The high-level session also included Comoros President and African Union Chairman Azali Assoumani, Tanzanian President Samia Suluhu Hassan, Senegalese President Macky Sall, Dutch Prime Minister Mark Rutte, UK Foreign Secretary David Cameron, African Development Bank Group President Dr Akinwumi Adesina, and philanthropist Bill Gates.

In his remarks, the President of the African Development Bank Group, Dr Akinwumi Adesina, highlighted initiatives by the institution in response to the climate adaptation needs of Africa, including the launch of a Climate Action Window to mobilise up to $14 billion to support adaptation for 37 low-income countries.

According the African Development Bank, many investment opportunities in climate action and green growth could unlock private finance despite the barriers observed in Africa. It notes that “sectors that will rely on climate-smart and lowcarbon technologies such as renewable energies and electric vehicles, energy-efficient buildings, climate-resilient infrastructure, improved dryland crop production, and water resource resilience—present Africa’s trillion-dollar market opportunities for the private sector.”

 He recommends the implementation of appropriate regulatory, policy, and institutional frameworks as essential for turning these sectors into booming markets for private investors.

“Sustainable development, economic growth, and climate action are critical for Africa, and achieving them requires commitments to green growth,” AfDB boss said.

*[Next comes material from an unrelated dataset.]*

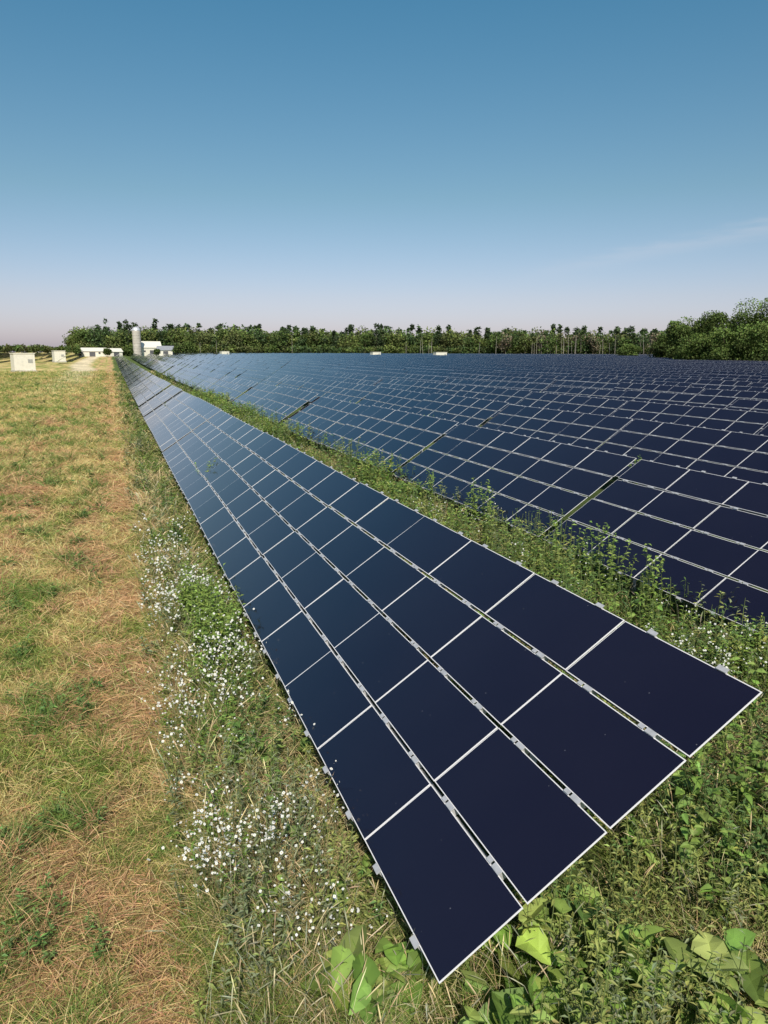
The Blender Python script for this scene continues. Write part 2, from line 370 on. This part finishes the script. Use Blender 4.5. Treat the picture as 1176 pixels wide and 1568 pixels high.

To help support smallholder farmers in Africa  who are facing severe consequences from global warming, the Gates Foundation, the charitable foundation of Microsoft founder Bill Gates, and the UAE together committed $200 million.

In a first for blended finance, bringing together public and private lenders, leading climate-focused donors including the Bezos Earth Fund joined forces to launch the Allied Climate Partners investing platform. The aim is to generate $11 billion in investments in developing countries, the COP28 organisers said.